I ricercatori dell’Università dell’Arkansas puntano a sviluppare un inverter che tenga conto della sicurezza della catena di fornitura e affronti eventuali intrusioni in tempo reale, sulla base anche di algoritmi di apprendimento automatico che valutano la sicurezza sia dell’inverter che del sistema.
“L’inverter avrebbe integrati dei protocolli di rilevamento e mitigazione, come meccanismo di difesa”, ha detto Mantooth a Reuters.
Anche l’architettura hardware è stata modificata per funzionare con questi nuovi algoritmi, fornendo un tipo di modalità “fail-safe”, ha detto Mantooth. “Quindi, se qualcuno dovesse penetrare le barriere di sicurezza informatica, ci sono misure hardware che impediranno che accada qualcosa di veramente brutto”.

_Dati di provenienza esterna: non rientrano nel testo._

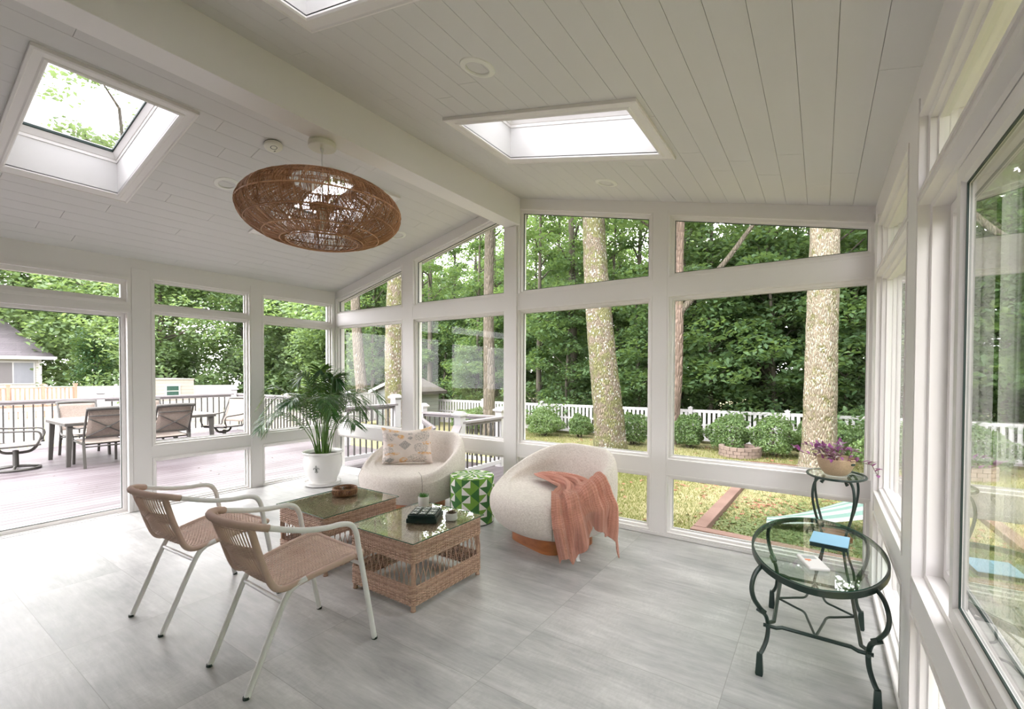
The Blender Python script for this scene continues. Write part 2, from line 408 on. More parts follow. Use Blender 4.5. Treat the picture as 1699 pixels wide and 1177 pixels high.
for (a,b) in gx:
    a-=E;b+=E
    for z0,z1 in gz: window([(a,z0-E),(b,z0-E),(b,z1+E),(a,z1+E)],fG)
    window([(a,2.407-E),(b,2.407-E),(b,top(b)+E),(a,top(a)+E)],fG,gask=.0055)
# pilaster boards on posts and ridge post
mb=MB()
for i in range(2,len(xs)-2,2):
    a,b=xs[i]+.016,xs[i+1]-.016
    if a<XR<b: mb.box(a,b,-.022,.002,ZF0,3.115)
    else:
        for z0,z1 in ((.0,2.16),): mb.box(a,b,-.004,.002,z0,zc(max(a,b) if a>XR else a)-.08)
struct(mb.build('trim_1',WHITE,bevel=.002))
mb=MB(); mb.box(-.01,W,-.012,0,0,.03); struct(mb.build('baseboard_far',WHITE,bevel=.004))
# --- left wall : plane x=0, outside -x
fL=lambda a,b,d:(-d,a,b)
ly=[(-2.241,-1.292),(-1.043,-.099)]
mb=MB()
lb=lambda y0,y1,z0,z1: mb.box(-.14,0,y0,y1,z0,z1)
ZT=zc(0)+.03
for y0,y1 in ((-2.497,-2.241-E),(-1.292+E,-1.043-E),(-.099+E,0.0),(YN,-4.95)): lb(y0,y1,ZF0,ZT)
for a,b in ly:
    for z0,z1 in ((ZF0,.032-E*.6),(.500+E,.728-E),(2.128+E,2.250-E),(2.475+E,ZT)): lb(a-E,b+E,z0,z1)
lb(-4.95,-2.497,2.4625,ZT); lb(-4.95,-2.497,2.118,2.231)
struct(mb.build('wall_left',WHITE))
for a,b in ly:
    for z0,z1 in ((.045,.500),(.728,2.128),(2.250,2.475)): window([(a-E,z0-E),(b+E,z0-E),(b+E,z1+E),(a-E,z1+E)],fL)
# transom over door and sliding door
PD=[(-.03,.0),(-.03,-.012),(.0,-.012),(.003,.02),(.045,.03),(.045,.075),(.0,.085),(.0,.14)]
window([(-4.95,2.231),(-2.497,2.231),(-2.497,2.4625),(-4.95,2.4625)],fL,prof=PD,gd=.055)
d=MB(); frame_ring(d,[(-4.95,0),(-2.497,0),(-2.497,2.118),(-4.95,2.118)],fL,[(-.03,0),(-.03,-.012),(.004,-.012),(.006,.10),(-.0,.14)])
d.box(-.12,-.02,-4.95,-2.497,-.02,.012)
door=struct(d.build('door_1',WHITE))
def sash(y0,y1,dd,door,stile=.062):
    s_=MB(); frame_ring(s_,[(y0,.012),(y1,.012),(y1,2.114),(y0,2.114)],fL,[(0,dd),(stile-.012,dd),(stile,dd+.012),(stile,dd+.04),(0,dd+.045)])
    so_=s_.build('door_sash',VINYL,door); g=MB(); z0,z1=.012+stile,2.114-stile
    g.add([fL(a,b,dd+.02) for a,b in ((y0+stile,z0),(y1-stile,z0),(y1-stile,z1),(y0+stile,z1))],[(0,1,2,3)]); g.build('window_glass',GLASS,so_)
    k=MB(); frame_ring(k,[(y0,.012),(y1,.012),(y1,2.114),(y0,2.114)],fL,[(stile-.001,dd+.010),(stile+.004,dd+.010),(stile+.004,dd+.018)]); k.build('gasket',GASK,so_)
sash(-3.74,-2.503,.05,door,.040); sash(-4.944,-3.70,.10,door,.04)
# --- right wall : plane x=W, outside +x
fR=lambda a,b,d:(W+d,a,b)
mb=MB(); rb=lambda y0,y1,z0,z1: mb.box(W,W+.14,y0,y1,z0,z1)
ry=[(-1.545,-.235),(-4.60,-1.835)]
for y0,y1 in ((-.235,0.14),(-1.835,-1.545),(YN,-4.60)): rb(y0,y1,ZF0,ZT)
for a,b in ry:
    for z0,z1 in ((ZF0,.03),(.500+E,.728-E),(2.128+E,2.250-E),(2.475+E,ZT)): rb(a,b,z0,z1)
struct(mb.build('wall_right',WHITE))
for k,(a,b) in enumerate(ry):
    for z0,z1 in ((.068,.500),(.728,2.128),(2.250,2.475)):
        if k==1 and z0==.728: continue
        window([(a,z0-E),(b,z0-E),(b,z1+E),(a,z1+E)],fR,gask=0,gl=RGLASS)
# sliding window near the camera: outer frame, two sashes
nwin[0]+=1; mb=MB(); a,b=ry[1]; PW=[(-.012,.004),(-.012,-.007),(.002,-.007),(.004,.03),(.02,.034),(.022,.12),(.0,.14)]
frame_ring(mb,[(a,.69),(b,.69),(b,2.166),(a,2.166)],fR,PW); w2=struct(mb.build('window_%d'%nwin[0],VINYL))
def rsash(y0,y1,dd,st=.05):
    s_=MB(); P_=[(y0,.714),(y1,.714),(y1,2.142),(y0,2.142)]; frame_ring(s_,P_,fR,[(0,dd),(st-.01,dd),(st,dd+.012),(st,dd+.03),(0,dd+.035)])
    o=s_.build('window_sash',VINYL,w2); g=MB(); g.add([fR(p,q,dd+.018) for p,q in ((y0+st,.714+st),(y1-st,.714+st),(y1-st,2.142-st),(y0+st,2.142-st))],[(0,1,2,3)]); g.build('window_glass',RGLASS,o)
    k=MB(); frame_ring(k,P_,fR,[(st,dd+.012),(st+.006,dd+.012),(st+.006,dd+.017)]); k.build('gasket',GASK,o)
rsash(-3.42,-1.855,.085); rsash(-4.58,-2.235,.035,.055)
mb=MB(); mb.box(W-.012,W,YN,0,0,.03); struct(mb.build('baseboard_right',WHITE,bevel=.004))
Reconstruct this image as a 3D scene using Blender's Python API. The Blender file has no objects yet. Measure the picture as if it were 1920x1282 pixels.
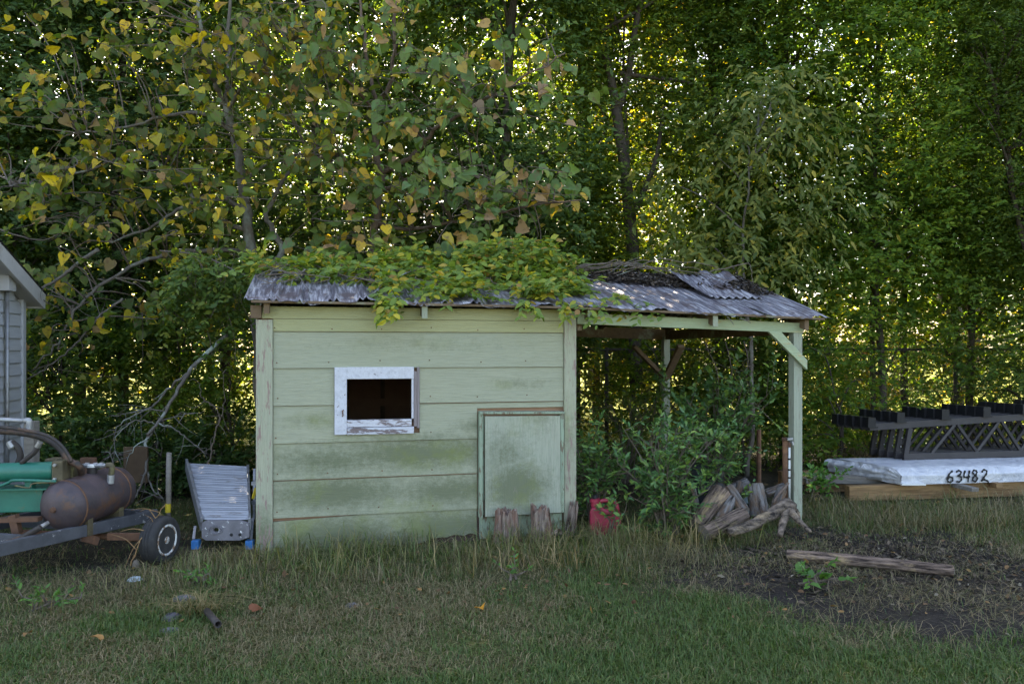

Una volta certificato come pienamente conforme alla rete, il nuovo inverter sarà installato in un parco FV esistente, in parallelo all’inverter esistente, ha specificato il professore.
I ricercatori testeranno quindi il nuovo inverter cercando di penetrare nel sistema.
Il DOE sta finanziando anche la ricerca sui controlli autonomi degli inverter, per migliorare la resilienza della rete. Si tratta di un sistema di sicurezza informatica basato sul concetto di “watermarking”, che consiste nel trasmettere un segnale di prova in una rete per autenticare le misure di sicurezza.
Anche le innovazioni della tecnologia blockchain contribuiranno a migliorare la sicurezza informatica degli impianti FV, ha osservato Mantooth.
La trasparenza delle informazioni e la natura decentralizzata delle blockchain ne fanno un’utile arma di sicurezza informatica.
Tutti i membri della rete, infatti, possono registrare e verificare la legittimità dei dati criptati messi in rete, respingere eventuali dati corrotti e non conformi, e contribuire così a mantenere l’integrità dei dati e della rete stessa, rendendo di fatto non “hackerabili” i punti di accesso al sistema.